THE property market in South Africa remains unfavourable for real estate agents and sellers following years of low price growth and stagnant sales. However, this depressed market provides many opportunities for investors, provided that the properties are carefully chosen with thorough due diligence and a long-term investment plan in mind.
This is according to Christo Botes, Executive Director at Business Partners Limited, who attributed the depressed property landscape to several factors, the most significant being the overall anaemic state of the South African economy.
“With household spending under stress, businesses under pressure, an overall unemployment rate of 27.7% and GDP growth of below 2%, investors with large deposits and financiers eager to extend property loans are scarce – especially following the recent downgrade of South Africa’s long-term foreign currency debt to BB from BB+ by S&P Global,” Botes said.
He added that real estate had also become a less desirable asset class following the 2008 global financial crash. “This is true among global and local investors. The net result is that a property buyer in South Africa today would find himself on a relatively open playing field, with lots of options from which to choose.”
Botes says that prospective investors who were considering purchasing a property, should keep the following ten points in mind:
1. Location
Certain areas have been more affected by the economic downturn, which is why location is imperative. Property values in metropolitan areas are more favourable as they are more resilient to economic fluctuations.
2. Affordability
One of the biggest mistakes that inexperienced property investors make is to fixate on the bond-repayment figure alone. Rates, levies, utilities, maintenance and security costs all have to be factored in. It is also very important to test various scenarios to see if the investment is still affordable when interest rates or other costs increase. Remember not to take the municipal rates that the previous owner has been paying as a given. The municipality will adjust the rates according to the sales price as you register the purchase of the property.
3. Deposit
The bigger the deposit, the lower bond repayments will be, however this can be a difficult calculation for business owners. They must consider the opportunity cost of taking the cash for the deposit out of the business – it may be more lucrative to keep the money in the business compared to the savings gained from having an increased deposit.

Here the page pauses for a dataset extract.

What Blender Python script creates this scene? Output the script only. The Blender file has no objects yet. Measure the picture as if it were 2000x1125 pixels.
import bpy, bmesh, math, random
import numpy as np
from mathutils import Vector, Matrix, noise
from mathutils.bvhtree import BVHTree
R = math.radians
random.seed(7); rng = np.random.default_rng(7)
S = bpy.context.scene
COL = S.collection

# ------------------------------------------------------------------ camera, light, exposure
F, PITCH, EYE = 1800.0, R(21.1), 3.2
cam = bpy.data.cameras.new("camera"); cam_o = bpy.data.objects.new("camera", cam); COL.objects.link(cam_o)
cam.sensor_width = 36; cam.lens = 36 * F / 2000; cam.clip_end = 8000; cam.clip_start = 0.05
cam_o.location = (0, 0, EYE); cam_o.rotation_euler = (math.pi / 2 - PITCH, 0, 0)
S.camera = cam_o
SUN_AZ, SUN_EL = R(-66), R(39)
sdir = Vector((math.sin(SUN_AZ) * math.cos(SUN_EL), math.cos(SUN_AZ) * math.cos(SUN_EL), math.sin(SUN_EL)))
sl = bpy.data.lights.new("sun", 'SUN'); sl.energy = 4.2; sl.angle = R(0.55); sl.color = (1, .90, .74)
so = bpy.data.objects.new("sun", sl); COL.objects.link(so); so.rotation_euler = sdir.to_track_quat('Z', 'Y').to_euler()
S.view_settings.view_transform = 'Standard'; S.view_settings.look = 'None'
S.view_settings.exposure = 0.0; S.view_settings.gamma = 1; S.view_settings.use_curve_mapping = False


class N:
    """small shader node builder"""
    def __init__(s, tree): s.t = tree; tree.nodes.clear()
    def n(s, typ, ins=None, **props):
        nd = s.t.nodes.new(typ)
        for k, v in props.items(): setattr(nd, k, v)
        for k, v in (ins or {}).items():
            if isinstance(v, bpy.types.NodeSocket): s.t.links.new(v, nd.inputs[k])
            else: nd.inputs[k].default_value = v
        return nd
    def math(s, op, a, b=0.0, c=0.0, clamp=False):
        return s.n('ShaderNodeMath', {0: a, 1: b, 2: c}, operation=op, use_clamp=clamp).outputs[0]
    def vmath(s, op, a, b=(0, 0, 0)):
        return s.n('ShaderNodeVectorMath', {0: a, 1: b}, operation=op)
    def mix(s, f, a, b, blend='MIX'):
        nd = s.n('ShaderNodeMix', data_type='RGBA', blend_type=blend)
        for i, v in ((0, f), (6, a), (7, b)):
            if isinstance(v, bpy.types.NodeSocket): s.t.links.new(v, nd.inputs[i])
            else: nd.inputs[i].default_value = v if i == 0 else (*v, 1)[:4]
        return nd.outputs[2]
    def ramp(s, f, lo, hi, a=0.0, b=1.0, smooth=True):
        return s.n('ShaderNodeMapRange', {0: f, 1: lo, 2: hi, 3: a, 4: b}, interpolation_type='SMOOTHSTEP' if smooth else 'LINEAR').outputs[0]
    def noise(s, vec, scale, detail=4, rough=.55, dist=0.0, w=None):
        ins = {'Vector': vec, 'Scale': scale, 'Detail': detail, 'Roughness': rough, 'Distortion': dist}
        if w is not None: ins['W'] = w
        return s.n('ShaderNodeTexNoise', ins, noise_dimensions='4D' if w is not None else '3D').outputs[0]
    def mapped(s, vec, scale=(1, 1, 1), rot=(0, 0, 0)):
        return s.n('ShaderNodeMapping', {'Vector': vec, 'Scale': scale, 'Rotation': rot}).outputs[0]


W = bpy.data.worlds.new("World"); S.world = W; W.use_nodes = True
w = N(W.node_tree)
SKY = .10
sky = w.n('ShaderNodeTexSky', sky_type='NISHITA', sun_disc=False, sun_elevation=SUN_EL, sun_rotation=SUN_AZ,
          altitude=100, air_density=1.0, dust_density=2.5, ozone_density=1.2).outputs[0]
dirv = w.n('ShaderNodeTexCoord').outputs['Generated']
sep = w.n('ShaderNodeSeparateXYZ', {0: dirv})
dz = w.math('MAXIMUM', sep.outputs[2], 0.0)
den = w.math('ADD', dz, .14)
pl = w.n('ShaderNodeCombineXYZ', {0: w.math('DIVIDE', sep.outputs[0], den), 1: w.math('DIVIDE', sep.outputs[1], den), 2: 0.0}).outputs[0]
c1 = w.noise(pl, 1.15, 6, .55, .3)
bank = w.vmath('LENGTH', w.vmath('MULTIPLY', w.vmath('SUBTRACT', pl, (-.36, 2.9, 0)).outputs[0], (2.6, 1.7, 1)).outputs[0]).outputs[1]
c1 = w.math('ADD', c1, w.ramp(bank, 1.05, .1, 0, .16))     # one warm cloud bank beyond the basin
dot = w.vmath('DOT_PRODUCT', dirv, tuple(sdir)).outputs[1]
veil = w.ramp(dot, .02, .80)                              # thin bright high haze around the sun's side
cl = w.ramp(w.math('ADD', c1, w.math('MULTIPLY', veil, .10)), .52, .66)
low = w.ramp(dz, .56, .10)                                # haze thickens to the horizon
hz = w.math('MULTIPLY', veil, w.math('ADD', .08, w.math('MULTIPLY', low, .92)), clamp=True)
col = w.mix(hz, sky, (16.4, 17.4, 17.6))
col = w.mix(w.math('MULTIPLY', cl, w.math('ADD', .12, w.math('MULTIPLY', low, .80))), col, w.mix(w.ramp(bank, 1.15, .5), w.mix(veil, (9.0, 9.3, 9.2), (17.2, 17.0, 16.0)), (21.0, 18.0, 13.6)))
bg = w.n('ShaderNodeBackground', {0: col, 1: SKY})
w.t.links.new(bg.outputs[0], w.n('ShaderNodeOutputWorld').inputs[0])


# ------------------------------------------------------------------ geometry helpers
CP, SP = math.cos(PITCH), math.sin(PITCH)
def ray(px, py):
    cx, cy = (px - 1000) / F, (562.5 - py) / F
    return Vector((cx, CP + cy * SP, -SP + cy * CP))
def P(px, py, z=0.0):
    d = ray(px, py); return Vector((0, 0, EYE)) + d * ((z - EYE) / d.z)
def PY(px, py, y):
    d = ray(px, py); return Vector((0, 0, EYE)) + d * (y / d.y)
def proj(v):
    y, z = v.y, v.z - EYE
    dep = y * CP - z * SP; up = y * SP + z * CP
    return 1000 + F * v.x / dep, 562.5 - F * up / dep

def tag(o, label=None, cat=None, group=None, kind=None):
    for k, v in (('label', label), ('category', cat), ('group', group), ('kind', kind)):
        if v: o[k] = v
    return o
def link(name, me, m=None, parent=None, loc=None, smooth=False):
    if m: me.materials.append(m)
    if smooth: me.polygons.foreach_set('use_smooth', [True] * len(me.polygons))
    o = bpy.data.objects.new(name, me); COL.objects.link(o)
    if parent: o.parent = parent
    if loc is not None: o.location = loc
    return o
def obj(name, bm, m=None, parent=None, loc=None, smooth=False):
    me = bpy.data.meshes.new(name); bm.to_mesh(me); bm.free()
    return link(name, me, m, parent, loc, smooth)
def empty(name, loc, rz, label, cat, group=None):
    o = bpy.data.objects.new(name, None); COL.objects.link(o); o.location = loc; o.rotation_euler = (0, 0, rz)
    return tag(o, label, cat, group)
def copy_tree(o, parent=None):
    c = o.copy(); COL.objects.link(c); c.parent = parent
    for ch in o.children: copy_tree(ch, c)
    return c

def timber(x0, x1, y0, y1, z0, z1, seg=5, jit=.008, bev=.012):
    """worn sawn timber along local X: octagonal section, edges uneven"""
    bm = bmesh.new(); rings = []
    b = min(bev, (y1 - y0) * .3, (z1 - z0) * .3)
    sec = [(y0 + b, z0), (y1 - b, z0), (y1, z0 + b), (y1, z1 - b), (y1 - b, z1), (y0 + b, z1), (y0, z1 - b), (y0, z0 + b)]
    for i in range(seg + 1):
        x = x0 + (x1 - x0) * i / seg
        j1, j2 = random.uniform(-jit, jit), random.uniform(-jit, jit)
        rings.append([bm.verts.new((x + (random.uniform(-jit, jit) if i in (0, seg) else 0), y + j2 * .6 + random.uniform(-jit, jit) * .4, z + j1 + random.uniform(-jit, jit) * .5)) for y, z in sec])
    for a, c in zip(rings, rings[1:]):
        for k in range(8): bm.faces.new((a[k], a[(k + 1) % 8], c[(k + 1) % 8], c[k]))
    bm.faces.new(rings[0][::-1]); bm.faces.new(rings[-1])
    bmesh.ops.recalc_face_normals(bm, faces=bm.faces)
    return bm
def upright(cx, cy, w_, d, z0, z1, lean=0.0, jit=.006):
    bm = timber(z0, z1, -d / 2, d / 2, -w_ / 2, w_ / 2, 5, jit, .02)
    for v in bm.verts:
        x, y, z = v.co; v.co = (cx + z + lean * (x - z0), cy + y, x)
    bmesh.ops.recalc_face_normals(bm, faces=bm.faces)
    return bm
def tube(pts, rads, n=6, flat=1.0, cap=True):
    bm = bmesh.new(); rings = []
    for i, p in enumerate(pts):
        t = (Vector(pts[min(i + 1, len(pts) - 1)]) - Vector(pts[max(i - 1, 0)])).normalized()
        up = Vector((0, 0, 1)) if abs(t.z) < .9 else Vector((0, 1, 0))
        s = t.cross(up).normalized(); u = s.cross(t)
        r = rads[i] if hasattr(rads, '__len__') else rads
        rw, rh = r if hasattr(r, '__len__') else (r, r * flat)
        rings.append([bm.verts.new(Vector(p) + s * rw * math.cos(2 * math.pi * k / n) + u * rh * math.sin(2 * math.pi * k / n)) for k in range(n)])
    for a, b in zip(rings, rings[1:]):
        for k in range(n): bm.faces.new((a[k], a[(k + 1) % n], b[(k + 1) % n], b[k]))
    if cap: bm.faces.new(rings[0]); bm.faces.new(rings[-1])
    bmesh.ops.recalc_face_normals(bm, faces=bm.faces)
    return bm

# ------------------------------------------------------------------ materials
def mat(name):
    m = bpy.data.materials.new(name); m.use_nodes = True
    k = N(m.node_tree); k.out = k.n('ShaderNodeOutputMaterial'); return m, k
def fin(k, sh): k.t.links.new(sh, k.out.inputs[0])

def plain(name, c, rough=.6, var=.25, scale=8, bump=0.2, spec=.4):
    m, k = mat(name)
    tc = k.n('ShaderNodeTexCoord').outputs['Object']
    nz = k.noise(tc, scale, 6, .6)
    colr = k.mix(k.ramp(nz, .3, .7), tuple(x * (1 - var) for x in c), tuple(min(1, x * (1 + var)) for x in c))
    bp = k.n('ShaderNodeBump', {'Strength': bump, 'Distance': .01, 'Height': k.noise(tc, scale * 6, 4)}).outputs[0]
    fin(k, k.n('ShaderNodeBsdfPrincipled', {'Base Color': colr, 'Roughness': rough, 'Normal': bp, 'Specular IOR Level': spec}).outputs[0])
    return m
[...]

4. The cost and supply of utilities
Electricity and water, once a given in nearly all formal properties in South Africa, are no longer to be taken for granted. Conduct a careful study of the reliability of the supply, its costs, and the availability of backup systems.
5. The cost of maintenance
It is easy to underestimate the cost of maintenance, especially in old buildings that may be seen as a bargain. Be sure to do an accurate survey of the state of repair of the building.
6. The cost of security
The buyer may need to invest a large once-off installation such as an electric fence or add in the ongoing cost of around-the-clock security if the property is particularly vulnerable to crime.
7. Access
Ease of access can be key to making a property investment worthwhile. Consider issues such as road infrastructure, as well as parking, congestion, and the proximity of public transport.
8. Defects
Calculating the ongoing maintenance of a building is one thing but ensuring that there are no hidden defects in the property is another element that must not be neglected.
Make a careful study of the water and electricity connections to the property, the state of the building itself, the infrastructure such as air conditioning, and nowadays, the fibre connections and cellphone coverage.
9. Approved building plans
Many investors have had the misfortune of buying a property, only to be slapped with a demolition order because the seller had built without the requisite approval. It is advisable to request the approved building plans of the property before it is bought.
10. Sectional title
If an investment is part of a sectional-title scheme, it adds another layer of due diligence. Make sure that the body corporate that runs the complex is well managed and healthy. It is also vital to view the financials of the body corporate.